Stated goal: Report every line in the listing that contains the string "picture".

** BEGIN Source excerpt **

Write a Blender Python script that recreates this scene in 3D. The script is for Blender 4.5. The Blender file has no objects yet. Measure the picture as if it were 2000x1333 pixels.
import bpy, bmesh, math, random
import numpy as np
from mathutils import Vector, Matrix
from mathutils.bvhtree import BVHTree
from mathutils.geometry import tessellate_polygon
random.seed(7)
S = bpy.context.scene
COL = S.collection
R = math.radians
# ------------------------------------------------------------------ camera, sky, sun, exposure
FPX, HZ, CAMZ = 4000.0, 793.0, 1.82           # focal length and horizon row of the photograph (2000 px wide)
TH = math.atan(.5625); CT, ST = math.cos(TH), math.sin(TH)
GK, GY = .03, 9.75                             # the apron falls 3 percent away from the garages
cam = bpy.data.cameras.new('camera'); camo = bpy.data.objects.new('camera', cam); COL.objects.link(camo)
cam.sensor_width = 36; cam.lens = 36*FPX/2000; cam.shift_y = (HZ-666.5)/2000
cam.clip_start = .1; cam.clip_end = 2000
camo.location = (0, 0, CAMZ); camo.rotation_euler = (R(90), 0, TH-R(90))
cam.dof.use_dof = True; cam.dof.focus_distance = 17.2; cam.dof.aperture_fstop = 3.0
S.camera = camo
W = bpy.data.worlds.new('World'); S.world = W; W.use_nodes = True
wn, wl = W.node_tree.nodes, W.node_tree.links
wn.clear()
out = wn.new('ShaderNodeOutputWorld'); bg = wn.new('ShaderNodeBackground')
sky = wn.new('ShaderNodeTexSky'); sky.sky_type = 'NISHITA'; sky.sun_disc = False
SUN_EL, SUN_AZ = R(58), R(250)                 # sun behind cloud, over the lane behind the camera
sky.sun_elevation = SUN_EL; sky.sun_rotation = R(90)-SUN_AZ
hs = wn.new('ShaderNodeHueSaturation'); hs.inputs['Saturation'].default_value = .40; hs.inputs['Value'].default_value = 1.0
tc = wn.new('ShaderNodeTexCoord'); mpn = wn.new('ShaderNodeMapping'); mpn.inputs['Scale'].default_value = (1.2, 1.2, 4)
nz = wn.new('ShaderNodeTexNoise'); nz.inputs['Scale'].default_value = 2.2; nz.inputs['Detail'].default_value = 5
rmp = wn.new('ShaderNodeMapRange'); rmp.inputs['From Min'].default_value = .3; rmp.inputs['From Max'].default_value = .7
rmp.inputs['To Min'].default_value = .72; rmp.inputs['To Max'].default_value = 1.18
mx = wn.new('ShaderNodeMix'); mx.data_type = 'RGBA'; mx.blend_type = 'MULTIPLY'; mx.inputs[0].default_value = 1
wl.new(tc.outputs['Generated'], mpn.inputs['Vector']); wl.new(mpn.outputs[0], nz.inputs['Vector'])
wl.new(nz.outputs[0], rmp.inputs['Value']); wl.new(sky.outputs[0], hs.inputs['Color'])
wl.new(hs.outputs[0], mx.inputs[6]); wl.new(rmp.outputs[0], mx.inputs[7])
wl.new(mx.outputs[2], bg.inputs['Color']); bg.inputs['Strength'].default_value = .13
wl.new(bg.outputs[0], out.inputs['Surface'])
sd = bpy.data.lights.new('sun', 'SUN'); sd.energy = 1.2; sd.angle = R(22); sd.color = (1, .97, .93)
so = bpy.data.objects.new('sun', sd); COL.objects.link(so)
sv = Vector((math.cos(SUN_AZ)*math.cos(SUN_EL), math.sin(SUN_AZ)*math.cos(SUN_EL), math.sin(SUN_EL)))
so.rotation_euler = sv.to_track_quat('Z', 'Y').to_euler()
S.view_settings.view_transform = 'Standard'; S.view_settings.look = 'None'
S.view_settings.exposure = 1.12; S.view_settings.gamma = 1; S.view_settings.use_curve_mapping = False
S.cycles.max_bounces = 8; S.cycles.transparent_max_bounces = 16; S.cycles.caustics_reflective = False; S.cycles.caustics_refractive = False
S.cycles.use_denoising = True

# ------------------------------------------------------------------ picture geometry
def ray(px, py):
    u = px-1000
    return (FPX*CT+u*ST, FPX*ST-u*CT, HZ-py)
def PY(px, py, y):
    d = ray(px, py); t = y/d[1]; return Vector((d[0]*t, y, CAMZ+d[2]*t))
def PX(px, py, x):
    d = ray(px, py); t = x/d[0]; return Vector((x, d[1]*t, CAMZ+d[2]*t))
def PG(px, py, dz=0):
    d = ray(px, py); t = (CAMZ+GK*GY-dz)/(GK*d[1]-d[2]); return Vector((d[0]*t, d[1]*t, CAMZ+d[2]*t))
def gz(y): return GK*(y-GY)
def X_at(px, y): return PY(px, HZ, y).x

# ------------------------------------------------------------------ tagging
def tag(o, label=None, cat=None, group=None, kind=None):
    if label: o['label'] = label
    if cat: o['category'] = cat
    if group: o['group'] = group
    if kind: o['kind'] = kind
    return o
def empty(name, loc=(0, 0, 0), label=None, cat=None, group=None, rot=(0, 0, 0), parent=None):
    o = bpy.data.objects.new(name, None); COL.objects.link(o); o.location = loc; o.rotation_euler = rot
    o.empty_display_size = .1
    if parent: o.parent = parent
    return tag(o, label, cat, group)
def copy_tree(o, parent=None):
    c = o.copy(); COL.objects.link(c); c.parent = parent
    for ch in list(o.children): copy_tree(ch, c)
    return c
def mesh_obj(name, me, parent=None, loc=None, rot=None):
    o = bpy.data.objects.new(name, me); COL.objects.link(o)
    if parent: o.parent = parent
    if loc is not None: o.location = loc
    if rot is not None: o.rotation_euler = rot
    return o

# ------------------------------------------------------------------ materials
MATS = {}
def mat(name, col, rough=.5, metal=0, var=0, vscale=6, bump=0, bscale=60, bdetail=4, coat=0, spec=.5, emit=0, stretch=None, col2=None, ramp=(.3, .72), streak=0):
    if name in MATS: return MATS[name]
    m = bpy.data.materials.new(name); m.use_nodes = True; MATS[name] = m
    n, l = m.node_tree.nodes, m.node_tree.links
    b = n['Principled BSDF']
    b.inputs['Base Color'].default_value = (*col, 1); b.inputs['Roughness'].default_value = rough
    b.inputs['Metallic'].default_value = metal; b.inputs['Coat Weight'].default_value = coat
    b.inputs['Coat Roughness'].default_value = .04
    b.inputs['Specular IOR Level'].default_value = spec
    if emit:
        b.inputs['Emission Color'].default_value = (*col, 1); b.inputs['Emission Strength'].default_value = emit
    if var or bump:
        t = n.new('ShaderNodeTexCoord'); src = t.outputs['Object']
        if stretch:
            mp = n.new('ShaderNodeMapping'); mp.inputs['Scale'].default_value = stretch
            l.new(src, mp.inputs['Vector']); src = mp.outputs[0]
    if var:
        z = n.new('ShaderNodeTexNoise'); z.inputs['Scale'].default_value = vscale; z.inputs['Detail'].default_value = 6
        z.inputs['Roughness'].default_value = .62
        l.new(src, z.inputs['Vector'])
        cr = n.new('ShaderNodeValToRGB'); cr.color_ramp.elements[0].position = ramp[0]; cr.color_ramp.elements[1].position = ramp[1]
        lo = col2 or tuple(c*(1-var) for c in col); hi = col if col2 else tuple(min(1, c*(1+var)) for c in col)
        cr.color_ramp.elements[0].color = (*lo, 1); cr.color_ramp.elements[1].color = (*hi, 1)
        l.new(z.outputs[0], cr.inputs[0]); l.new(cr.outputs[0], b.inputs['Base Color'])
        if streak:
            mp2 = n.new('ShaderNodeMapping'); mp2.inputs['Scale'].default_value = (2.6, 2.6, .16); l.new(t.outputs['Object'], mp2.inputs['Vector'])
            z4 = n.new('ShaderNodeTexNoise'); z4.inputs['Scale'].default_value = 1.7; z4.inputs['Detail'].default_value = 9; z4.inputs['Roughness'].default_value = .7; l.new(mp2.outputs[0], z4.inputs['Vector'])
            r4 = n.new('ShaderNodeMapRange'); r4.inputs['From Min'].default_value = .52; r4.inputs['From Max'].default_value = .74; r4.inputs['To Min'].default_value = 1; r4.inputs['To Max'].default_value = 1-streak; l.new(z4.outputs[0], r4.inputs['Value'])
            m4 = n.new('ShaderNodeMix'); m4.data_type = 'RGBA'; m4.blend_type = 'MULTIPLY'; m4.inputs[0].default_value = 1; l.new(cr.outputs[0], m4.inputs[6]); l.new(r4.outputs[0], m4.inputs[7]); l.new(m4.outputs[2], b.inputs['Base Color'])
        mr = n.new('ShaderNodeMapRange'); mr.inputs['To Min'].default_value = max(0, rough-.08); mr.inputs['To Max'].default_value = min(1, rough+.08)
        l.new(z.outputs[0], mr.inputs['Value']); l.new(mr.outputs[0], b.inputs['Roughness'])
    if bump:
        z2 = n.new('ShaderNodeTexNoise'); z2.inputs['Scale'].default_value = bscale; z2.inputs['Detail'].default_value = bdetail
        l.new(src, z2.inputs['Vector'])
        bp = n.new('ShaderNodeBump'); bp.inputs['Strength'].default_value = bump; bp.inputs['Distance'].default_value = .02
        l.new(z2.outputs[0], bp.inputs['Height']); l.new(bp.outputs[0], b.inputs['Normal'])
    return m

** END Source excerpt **

Output below:
Write a Blender Python script that recreates this scene in 3D. The script is for Blender 4.5. The Blender file has no objects yet. Measure the picture as if it were 2000x1333 pixels.
# ------------------------------------------------------------------ picture geometry